ANC midgets pin ‘modern Gulliver’ Ramaphosa down
For Ramaphosa to break the bonds that constrain him, he first has to neutralise Public Protector Busisiwe Mkhwebane, using constitutional mechanisms.
President Cyril Ramaphosa. Picture: Fabrice COFFRINI / AFP
President Cyril Ramaphosa is a modern Gulliver. Despite substantial powers, he has been rendered immobile by political midgets.
The Lilliputians in his own party have the president pinned down, bound tight, rendered useless.

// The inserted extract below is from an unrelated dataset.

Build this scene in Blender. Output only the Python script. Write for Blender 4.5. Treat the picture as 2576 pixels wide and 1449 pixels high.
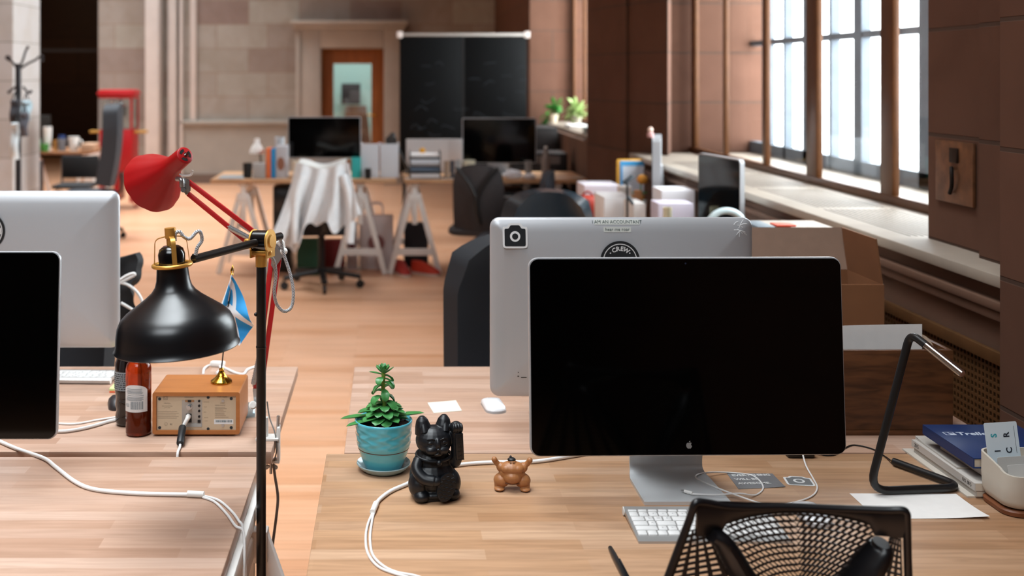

Far from being vanquished at the December 2017 leadership conference, the forces that coalesced around Jacob Zuma during his presidency hang on grimly.
They may not be strong enough to bring him down, yet, but they sure as hell can stop him going forward.
On pressing issues there have been few effective interventions. The only matters on which the radical economic transformation faction will allow Ramaphosa to progress are potentially ruinous distractions: land expropriation and the ambitious National Health Insurance.
As former deputy finance minister Mcebisi Jonas said at the launch of his book After Dawn, CR knows what must done and the “dilly-dallying” is not sustainable, but the extent of a well-funded fightback has been underestimated.
Actually, no surprise there. It was always obvious that having mainlined from the fiscus, the Zupta leeches were not easily going to allow themselves to be removed.
While there is currently no evidence of lawbreaking by either side, there should be no doubt CR has been in a battle with a determined and deep-pocketed foe for years. We now know that corporate donors and well-heeled individuals poured a massive amount of money into CR’s 2017 campaign to win the party leadership – the president’s men say R200 million, the public protector claims R400 million.
But both sides were pouring money into that battle. At the time, there were unsubstantiated reports of bricks of cash being despatched to sway the support of delegates in favour of his rival, Nkosazana Dlamini-Zuma.
It is a sign of the evenly matched nature of the factions that it is remotely conceivable that a public protector who steadfastly averted her gaze from the siphoning off of an estimated trillion rands of public funds, might yet bring down Ramaphosa on a technical foul.
For Ramaphosa to break the bonds that constrain him, he first has to neutralise Busisiwe Mkhwebane, using the constitutional mechanisms that allow for removal of the public protector. On the face of it, this should not be difficult, since Mkhwebane has proven to be spectacularly inept.
In the surreal world of SA politics, however, ineptness is not necessarily a hindrance. Julius Malema has slated the judges who had ruled against Mkhwebane, and against the EFF, as “traumatised old people”.
These “incompetent” judges had to be removed, otherwise “we will be left with no options to take up arms”.
Hyperbole aside – it’s not clear whether the EFF intends to shoot these recalcitrant judges before or after it launches its mooted genocide of whites – the common front that is being forged between the EFF and the Zuma ANC faction makes things tricky, as regards to Mkhwebane. He has previously folded on this, with successive opposition moves to launch the process thwarted by the ANC.
There are reasons for caution. The ANC has 57% of the seats in the National Assembly, of which an unknown but substantial number are anti-reformist. Ramaphosa won the ANC leadership by a 189 votes out of the more than 4,700 cast.
It takes a two-thirds majority of the National Assembly to remove a public protector. It takes a simple majority of an ANC congress to recall a president.
So, Ramaphosa’s conundrum is not whether he needs to neutralise the partisan Mkhwebane. It is whether he can do so without forfeiting the presidency.